### [Given exercise]
Scan the listing below. Report each line that includes "Blender".

(Excerpt from a dataset)
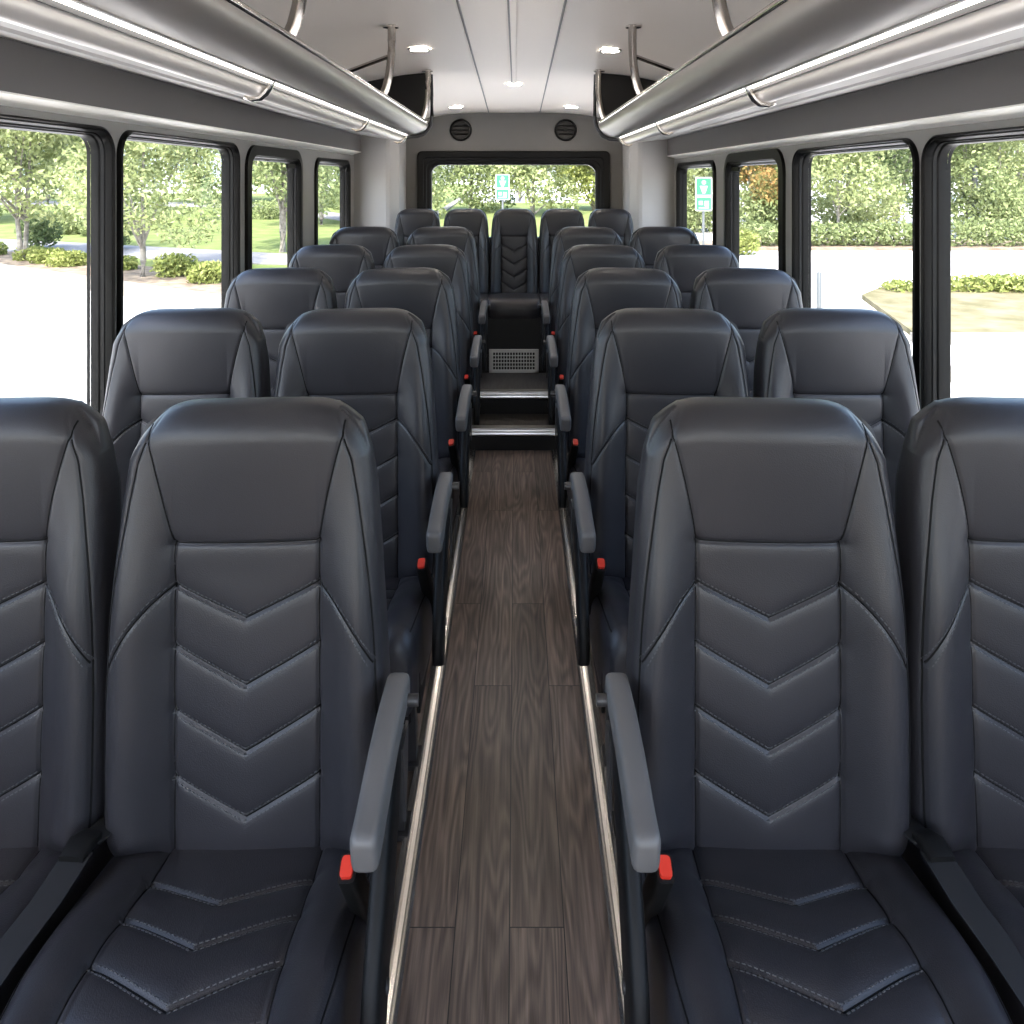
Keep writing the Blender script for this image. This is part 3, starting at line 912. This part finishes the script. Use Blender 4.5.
# left planting strip, lawn, path
slab('ground_lawn', [(-60, 48), (-10.6, 15.95), (-4.5, 12.1), (-3.4, 13.0), (-3.2, 70), (-60, 70)], GZ - .01, GZ + .05, M['lawn'])
slab('ground_mulch', [(-24, 24.7), (-10.62, 15.99), (-4.5, 12.17), (-3.6, 13.0), (-3.9, 13.8), (-10.0, 17.5), (-24, 26.4)], GZ + .02, GZ + .07, M['mulch'])
slab('kerb_strip', [(-60, 47.6), (-10.75, 15.6), (-4.45, 11.6), (-3.0, 12.6), (-2.9, 70), (-3.2, 70), (-3.3, 13.2), (-4.5, 12.25), (-10.6, 16.05), (-60, 48.2)], GZ - .01, GZ + .12, M['kerb'])
slab('path', [(-40, 27.5), (-12.2, 18.6), (-5.3, 16.4), (-3.3, 16.2), (-3.3, 17.8), (-5.3, 18.1), (-12.2, 20.8), (-40, 30.5)], GZ + .03, GZ + .075, M['path'])
slab('path_far', [(-60, 44), (-12, 36), (-3.3, 24), (-3.3, 26), (-12, 39), (-60, 48)], GZ + .03, GZ + .075, M['path'])
# right island and kerbs
slab('ground_island', [(5.0, 9.7), (12.5, 9.7), (13.5, 13.4), (6.3, 13.4), (5.6, 12.6)], GZ - .01, GZ + .08, M['dry'])
slab('kerb_island', [(4.9, 9.5), (12.6, 9.5), (12.6, 9.68), (4.9, 9.68)], GZ - .01, GZ + .11, M['kerb'])
slab('kerb_near', [(3.9, 7.9), (14, 7.9), (14, 8.15), (3.9, 8.15)], GZ - .01, GZ + .10, M['kerb'])
slab('ground_verge', [(4.6, 19.3), (40, 19.3), (40, 21.2), (4.6, 21.2)], GZ - .01, GZ + .06, M['mulch'])
slab('ground_verge_rear', [(-3.0, 21), (4.2, 21), (4.2, 40), (-3.0, 40)], GZ - .01, GZ + .06, M['lawn'])

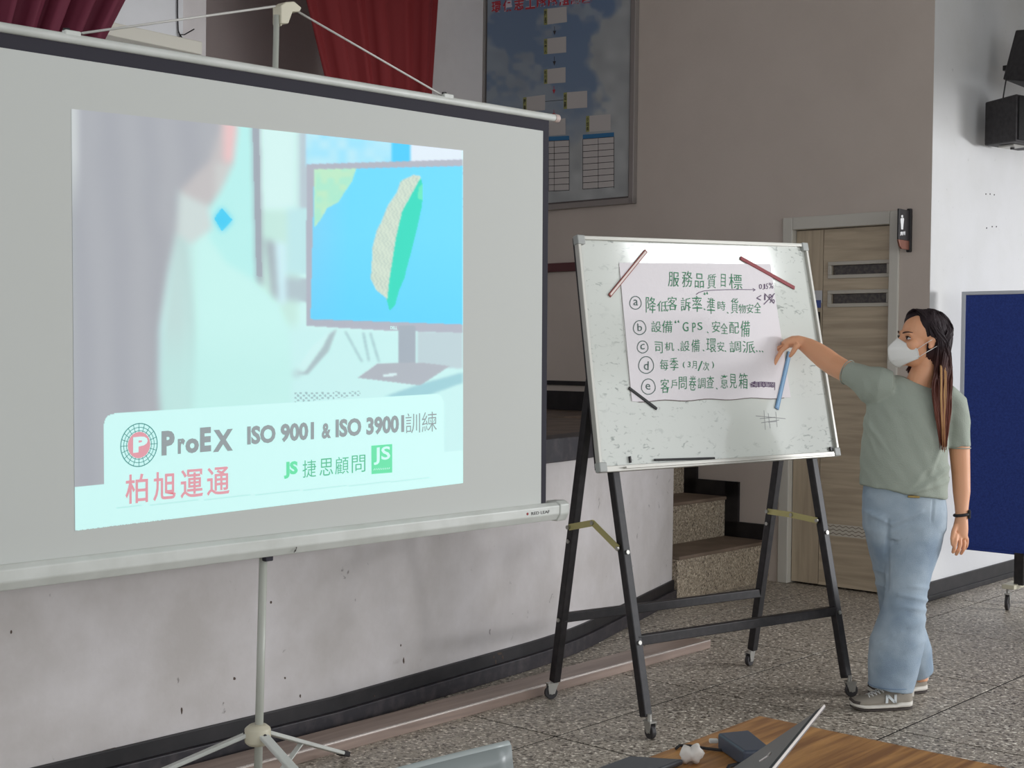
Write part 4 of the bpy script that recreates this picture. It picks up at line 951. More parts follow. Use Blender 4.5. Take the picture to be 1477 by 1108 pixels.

### [Solution below]
Keep writing the Blender script for this image. This is part 3, starting at line 912. This part finishes the script. Use Blender 4.5.
Write part 4 of the bpy script that recreates this picture. It picks up at line 951. More parts follow. Use Blender 4.5. Take the picture to be 1477 by 1108 pixels.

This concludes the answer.